Ex-hostage reveals she tried to kill herself in Gaza, says seeing footage of protests saved her

Former hostage Arbel Yehoud reveals that she attempted to end her life several times while held captive by Palestinian terrorists in Gaza, but decided not to after seeing a poster with her picture when shown images of a protest in Israel.

“One of the times, not long before my release, I saw drone footage from Hostages Square [in Tel Aviv]. I saw people holding signs of people I don’t know, and then suddenly I saw signs of people I know. I saw a sign for Ariel [Cunio] and a sign for me, signs of people from the kibbutz,” Yehoud tells Channel 12 news in an interview aired Friday evening.

“From the moment I saw that, I didn’t try to put an end to my own life there,” she continues. “That was the last time I tried. When I saw the drone footage and understood that people who I don’t know are fighting for me as if I am their sister or daughter, I have the duty to return to Ariel and my family, but also to those fighting for me.”

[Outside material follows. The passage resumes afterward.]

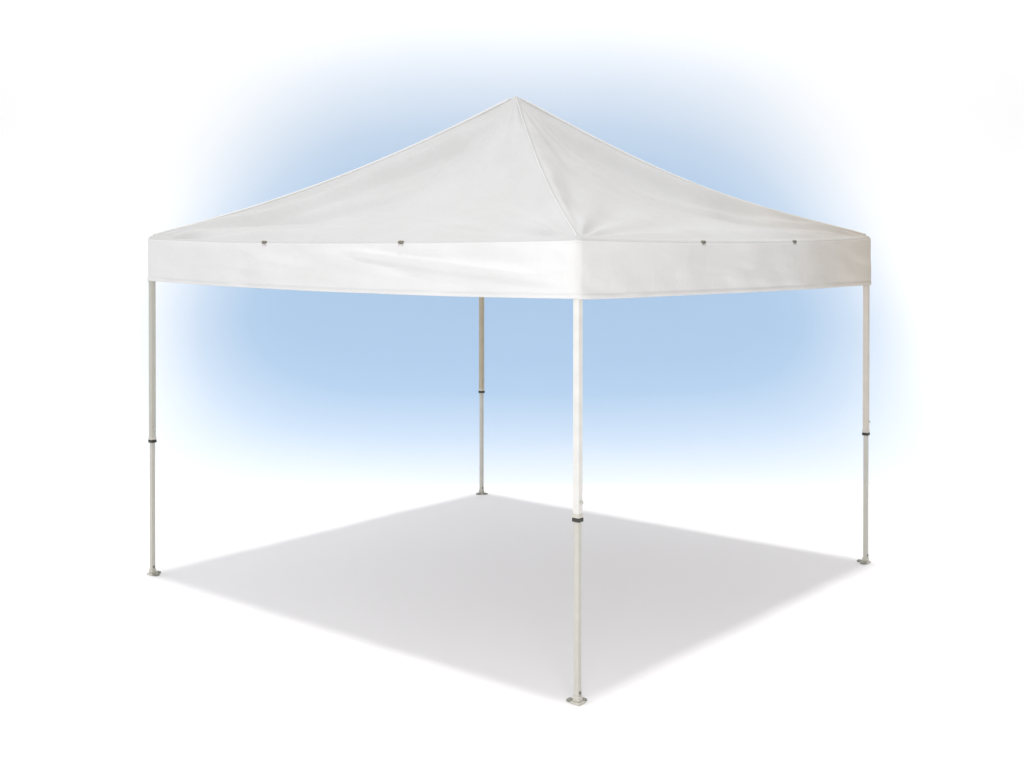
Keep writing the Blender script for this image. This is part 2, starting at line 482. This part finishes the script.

Cunio and Yehoud, self-described “high school sweethearts,” were kidnapped together from their home at Kibbutz Nir Oz on October 7, 2023, and then held separately in the Gaza Strip. Yehoud was released from captivity during a truce in January 2025, while Cunio was returned to Gaza as part of the Israel-Hamas ceasefire deal reached in October.

“I told her, ‘the most important thing is that we stay together. As long as they don’t separate us, we’ll be okay.’ Half-an-hour later, that is what happened,” Cunio says when recalling their abduction. “It happened so fast, there wasn’t even time to say ‘I love you, be strong.’”

“I didn’t manage to tell him bye, I didn’t get to see his eyes,” Yehoud adds.


Released hostage Ariel Cunio and former hostage Arbel Yehoud reunited on October 13, 2025 (Courtesy Hostages Forum)

Cunio says that after pressing his captors for information on Yehoud, they told him to write a letter, which they ended up passing along to her, leading to a period of few months in which they were able to correspond.

“It was a lot of writing about the love between us, what was going on with us each day, our conditions, trying to get some sort of picture of what is going on outside,” he says in the interview. “She wrote to me in the last letter that she heard there was a massacre at Nir Oz and that we need to stay strong about what we will discover when we get out, because you don’t know anything. You don’t know if your family is living, who is dead, who was kidnapped.”

In the interview, Yehoud says she had tried to push away her experiences in captivity, though that changed when former hostage Romi Gonen revealed in a recent interview that she was repeatedly sexually assaulted by terrorists before being transferred underground with other captives.

“I really identified with what she said, in terms of the gap she feels when she met with the other girls in the tunnel,” Yehoud tells Channel 12. “But even after I saw the horrors that Romi needed to endure, the gap remains. Because it was a very long time, and the things I went through, I went through from beginning to end, so they are in a sealed box.”